Battle Sounds


photo prompt @Karen Rawson

The roar of machine guns on the ridge dulled as he fell, skidding feet-first down the slope. Suddenly he could hear other sounds again. Men’s distant screams. The trickle of a filthy stream, his boots crunching dead leaves as he struggled to his feet, heart pounding in time with his rasping breath. Damn nerves. He fumbled for a cigarette, as a shell wailed louder overhead.

The old front line was just beyond the ridge. People come now in summer, looking for names on memorials. We still find battle remnants – shell fragments mostly, and once, a cigarette case, blown apart.

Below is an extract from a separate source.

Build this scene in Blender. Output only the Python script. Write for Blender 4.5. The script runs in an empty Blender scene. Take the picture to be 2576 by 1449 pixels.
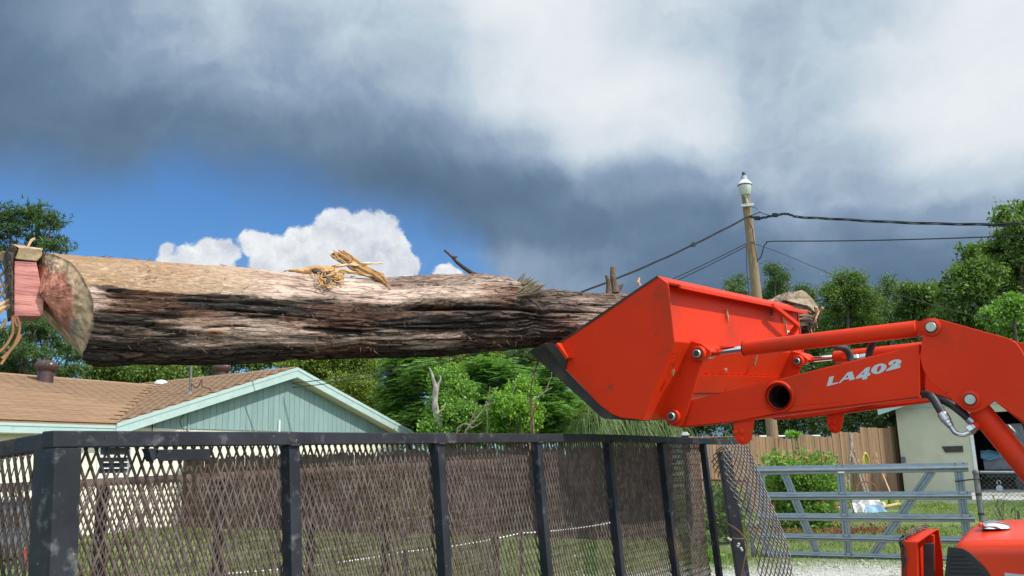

My first attempt at a 100-word story for Rochelle Wisoff Fields’ #FridayFictioneers challenge. The muted colours on the ground and the leafless trees in this photo reminded me somehow of sepia-toned images of the First World War. You can check out other people’s stories here.


30 thoughts on “Battle Sounds

  1. Dear Kirstwrites,

    I echo Sandra. The switch from past to present is effective. You had me on the battlefield with him and I felt sad knowing he didn’t make it.

    Welcome to Friday Fictioneers. It’s only fair to warn you that this is a highly addictive exercise. I joined six years ago and have no plans for ‘recovery.’ 😉




    • Hello Rochelle, thanks so much for the feedback. Took me quite a long time to write, despite only being 100 words – remind me not to start at 11pm next time! And what a nice welcome from all the Friday Fictioneers – thank you all! Kirst x


  2. Welcome, Kirst!
    What a fabulous entry for your first Friday Fictioneers. Loved the past flowing into the present. So very atmospheric. Like Rochelle said, beware… this is very addictive! 😉


  3. Terrific descriptions in your story. I really like the way you link past and present with the battle remnants and cigarette case. I have only recently joined Friday Fictioneers and I can tell you, it’s addictive!


  4. And a heartfelt welcome from me too. I love this story. We stare at remnants from the past in museums and try to find the story behind them. You tell the story and let us find the pieces that complete it.